The secretary of a religious watchdog office in Iran has admitted that since the establishment of the Islamic Republic four decades ago (1979), the authorities have executed 15,000 people for drug-related crimes.
The mid-ranking clergy, Jalil Mohebbi, presented the data in a session attended by the head of the Islamic Republic Judiciary.
According to the Islamic Revolution Guards Corps (IRGC)-linked Fars news agency, the spokesman of the judiciary, Parviz Esmaeili, when asked, dismissed the data as "inaccurate" and "devoid of required precision", saying it should not be published.

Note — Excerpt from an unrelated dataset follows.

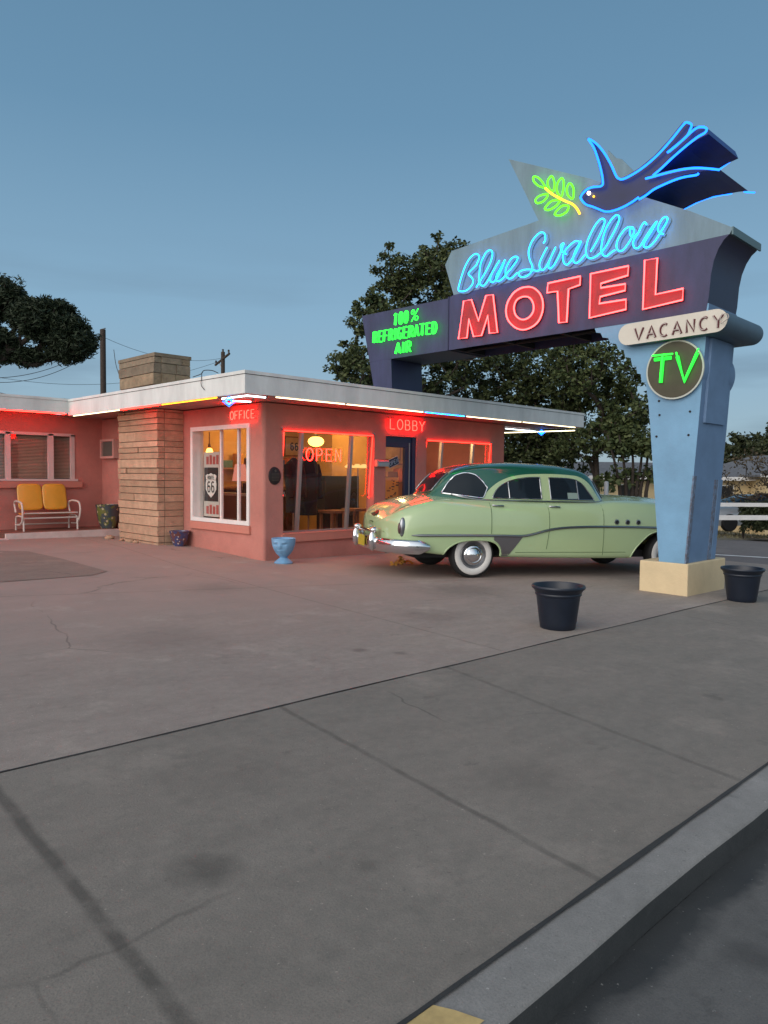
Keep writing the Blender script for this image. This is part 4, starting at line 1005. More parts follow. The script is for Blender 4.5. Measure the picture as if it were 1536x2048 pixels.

Behind China, the Islamic Republic of Iran, Saudi Arabia, Viet Nam, and Iraq are respectively the leading countries in the world where the death penalty is carried out.
According to Amnesty International, Iran is one of the last few countries in the world that still executes juvenile offenders. International human rights law strictly prohibits the use of the death penalty against a person who was under 18 at the time of the crime.
"For years, Iranian authorities have used the death penalty to spread a climate of fear in a misguided effort to combat drug trafficking, yet there is not a shred of evidence to show that this is an effective method of tackling crime," deputy director Amnesty's Middle East and North Africa program, Said Boumedouha, said in 2015.
In his latest report, the UN Special Rapporteur on human rights in Iran, Javaid Rehman noted that while executions in the country declined from 507 in 2017 to 253 in 2018, the country still has one of the highest numbers of executions in the world.
An amendment in the law on narcotics-related crimes has played a pivotal role in decreasing the number of executions in Iran.